# [Problem requirements]
Write out the listing below again, precisely as it is given.

# [Information shown]
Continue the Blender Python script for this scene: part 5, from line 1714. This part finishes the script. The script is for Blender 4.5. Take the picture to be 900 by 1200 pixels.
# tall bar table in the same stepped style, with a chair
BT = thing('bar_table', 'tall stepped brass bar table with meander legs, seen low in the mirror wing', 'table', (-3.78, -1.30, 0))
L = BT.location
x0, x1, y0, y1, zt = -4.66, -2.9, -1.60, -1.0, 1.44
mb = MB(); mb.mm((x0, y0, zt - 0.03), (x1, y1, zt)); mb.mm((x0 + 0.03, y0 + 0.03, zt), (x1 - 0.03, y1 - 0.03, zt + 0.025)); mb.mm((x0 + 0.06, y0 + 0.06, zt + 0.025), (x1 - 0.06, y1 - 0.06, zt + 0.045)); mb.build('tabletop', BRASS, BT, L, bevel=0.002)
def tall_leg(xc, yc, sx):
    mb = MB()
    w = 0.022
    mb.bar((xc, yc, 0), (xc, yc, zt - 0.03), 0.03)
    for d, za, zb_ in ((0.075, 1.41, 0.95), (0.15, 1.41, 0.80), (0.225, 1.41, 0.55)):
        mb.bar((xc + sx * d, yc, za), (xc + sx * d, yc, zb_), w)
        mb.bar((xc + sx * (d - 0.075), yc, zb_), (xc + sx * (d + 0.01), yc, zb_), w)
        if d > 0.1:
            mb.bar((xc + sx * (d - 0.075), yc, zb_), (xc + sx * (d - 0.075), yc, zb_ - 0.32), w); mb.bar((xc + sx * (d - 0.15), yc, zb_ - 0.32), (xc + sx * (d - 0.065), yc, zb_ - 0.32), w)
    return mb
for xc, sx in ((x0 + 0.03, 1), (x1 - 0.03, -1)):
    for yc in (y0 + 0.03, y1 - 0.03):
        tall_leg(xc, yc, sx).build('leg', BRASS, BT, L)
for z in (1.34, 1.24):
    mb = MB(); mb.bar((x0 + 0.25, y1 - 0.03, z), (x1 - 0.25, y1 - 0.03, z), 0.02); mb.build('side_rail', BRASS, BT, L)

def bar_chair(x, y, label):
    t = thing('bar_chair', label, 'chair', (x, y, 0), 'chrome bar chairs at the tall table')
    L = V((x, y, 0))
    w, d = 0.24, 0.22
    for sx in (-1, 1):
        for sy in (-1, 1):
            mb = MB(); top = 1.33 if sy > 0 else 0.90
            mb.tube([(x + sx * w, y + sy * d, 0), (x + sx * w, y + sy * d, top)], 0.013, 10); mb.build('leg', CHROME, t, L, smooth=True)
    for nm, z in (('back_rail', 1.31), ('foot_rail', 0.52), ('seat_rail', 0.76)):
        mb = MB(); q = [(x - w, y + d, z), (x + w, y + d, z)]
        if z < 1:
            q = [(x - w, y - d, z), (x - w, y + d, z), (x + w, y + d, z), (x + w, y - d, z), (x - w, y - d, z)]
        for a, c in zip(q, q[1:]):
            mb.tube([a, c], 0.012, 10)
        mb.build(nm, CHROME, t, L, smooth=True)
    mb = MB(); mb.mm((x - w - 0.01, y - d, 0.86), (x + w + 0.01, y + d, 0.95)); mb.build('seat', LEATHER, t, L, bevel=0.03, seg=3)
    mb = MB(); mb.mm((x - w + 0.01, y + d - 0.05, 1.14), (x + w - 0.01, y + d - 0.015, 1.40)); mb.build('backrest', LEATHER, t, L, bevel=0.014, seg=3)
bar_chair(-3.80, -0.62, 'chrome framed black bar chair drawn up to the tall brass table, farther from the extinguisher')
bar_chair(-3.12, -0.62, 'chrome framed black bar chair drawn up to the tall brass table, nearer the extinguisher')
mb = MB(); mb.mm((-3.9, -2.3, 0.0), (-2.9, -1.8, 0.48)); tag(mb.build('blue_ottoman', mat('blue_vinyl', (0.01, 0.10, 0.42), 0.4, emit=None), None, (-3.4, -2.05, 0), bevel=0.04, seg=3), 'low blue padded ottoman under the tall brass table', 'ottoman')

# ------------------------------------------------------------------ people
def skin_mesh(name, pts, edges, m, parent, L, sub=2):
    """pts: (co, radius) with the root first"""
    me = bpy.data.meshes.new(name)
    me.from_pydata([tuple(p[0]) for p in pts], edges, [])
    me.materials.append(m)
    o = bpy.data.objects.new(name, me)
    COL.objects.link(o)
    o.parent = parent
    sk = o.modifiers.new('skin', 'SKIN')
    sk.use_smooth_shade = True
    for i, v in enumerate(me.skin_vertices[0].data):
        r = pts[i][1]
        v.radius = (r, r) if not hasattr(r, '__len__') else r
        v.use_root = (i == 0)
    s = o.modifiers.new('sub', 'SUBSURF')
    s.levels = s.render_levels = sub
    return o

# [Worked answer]
Continue the Blender Python script for this scene: part 5, from line 1714. This part finishes the script. The script is for Blender 4.5. Take the picture to be 900 by 1200 pixels.
# tall bar table in the same stepped style, with a chair
BT = thing('bar_table', 'tall stepped brass bar table with meander legs, seen low in the mirror wing', 'table', (-3.78, -1.30, 0))
L = BT.location
x0, x1, y0, y1, zt = -4.66, -2.9, -1.60, -1.0, 1.44
mb = MB(); mb.mm((x0, y0, zt - 0.03), (x1, y1, zt)); mb.mm((x0 + 0.03, y0 + 0.03, zt), (x1 - 0.03, y1 - 0.03, zt + 0.025)); mb.mm((x0 + 0.06, y0 + 0.06, zt + 0.025), (x1 - 0.06, y1 - 0.06, zt + 0.045)); mb.build('tabletop', BRASS, BT, L, bevel=0.002)
def tall_leg(xc, yc, sx):
    mb = MB()
    w = 0.022
    mb.bar((xc, yc, 0), (xc, yc, zt - 0.03), 0.03)
    for d, za, zb_ in ((0.075, 1.41, 0.95), (0.15, 1.41, 0.80), (0.225, 1.41, 0.55)):
        mb.bar((xc + sx * d, yc, za), (xc + sx * d, yc, zb_), w)
        mb.bar((xc + sx * (d - 0.075), yc, zb_), (xc + sx * (d + 0.01), yc, zb_), w)
        if d > 0.1:
            mb.bar((xc + sx * (d - 0.075), yc, zb_), (xc + sx * (d - 0.075), yc, zb_ - 0.32), w); mb.bar((xc + sx * (d - 0.15), yc, zb_ - 0.32), (xc + sx * (d - 0.065), yc, zb_ - 0.32), w)
    return mb
for xc, sx in ((x0 + 0.03, 1), (x1 - 0.03, -1)):
    for yc in (y0 + 0.03, y1 - 0.03):
        tall_leg(xc, yc, sx).build('leg', BRASS, BT, L)
for z in (1.34, 1.24):
    mb = MB(); mb.bar((x0 + 0.25, y1 - 0.03, z), (x1 - 0.25, y1 - 0.03, z), 0.02); mb.build('side_rail', BRASS, BT, L)

def bar_chair(x, y, label):
    t = thing('bar_chair', label, 'chair', (x, y, 0), 'chrome bar chairs at the tall table')
    L = V((x, y, 0))
    w, d = 0.24, 0.22
    for sx in (-1, 1):
        for sy in (-1, 1):
            mb = MB(); top = 1.33 if sy > 0 else 0.90
            mb.tube([(x + sx * w, y + sy * d, 0), (x + sx * w, y + sy * d, top)], 0.013, 10); mb.build('leg', CHROME, t, L, smooth=True)
    for nm, z in (('back_rail', 1.31), ('foot_rail', 0.52), ('seat_rail', 0.76)):
        mb = MB(); q = [(x - w, y + d, z), (x + w, y + d, z)]
        if z < 1:
            q = [(x - w, y - d, z), (x - w, y + d, z), (x + w, y + d, z), (x + w, y - d, z), (x - w, y - d, z)]
        for a, c in zip(q, q[1:]):
            mb.tube([a, c], 0.012, 10)
        mb.build(nm, CHROME, t, L, smooth=True)
    mb = MB(); mb.mm((x - w - 0.01, y - d, 0.86), (x + w + 0.01, y + d, 0.95)); mb.build('seat', LEATHER, t, L, bevel=0.03, seg=3)
    mb = MB(); mb.mm((x - w + 0.01, y + d - 0.05, 1.14), (x + w - 0.01, y + d - 0.015, 1.40)); mb.build('backrest', LEATHER, t, L, bevel=0.014, seg=3)
bar_chair(-3.80, -0.62, 'chrome framed black bar chair drawn up to the tall brass table, farther from the extinguisher')
bar_chair(-3.12, -0.62, 'chrome framed black bar chair drawn up to the tall brass table, nearer the extinguisher')
mb = MB(); mb.mm((-3.9, -2.3, 0.0), (-2.9, -1.8, 0.48)); tag(mb.build('blue_ottoman', mat('blue_vinyl', (0.01, 0.10, 0.42), 0.4, emit=None), None, (-3.4, -2.05, 0), bevel=0.04, seg=3), 'low blue padded ottoman under the tall brass table', 'ottoman')

# ------------------------------------------------------------------ people
def skin_mesh(name, pts, edges, m, parent, L, sub=2):
    """pts: (co, radius) with the root first"""
    me = bpy.data.meshes.new(name)
    me.from_pydata([tuple(p[0]) for p in pts], edges, [])
    me.materials.append(m)
    o = bpy.data.objects.new(name, me)
    COL.objects.link(o)
    o.parent = parent
    sk = o.modifiers.new('skin', 'SKIN')
    sk.use_smooth_shade = True
    for i, v in enumerate(me.skin_vertices[0].data):
        r = pts[i][1]
        v.radius = (r, r) if not hasattr(r, '__len__') else r
        v.use_root = (i == 0)
    s = o.modifiers.new('sub', 'SUBSURF')
    s.levels = s.render_levels = sub
    return o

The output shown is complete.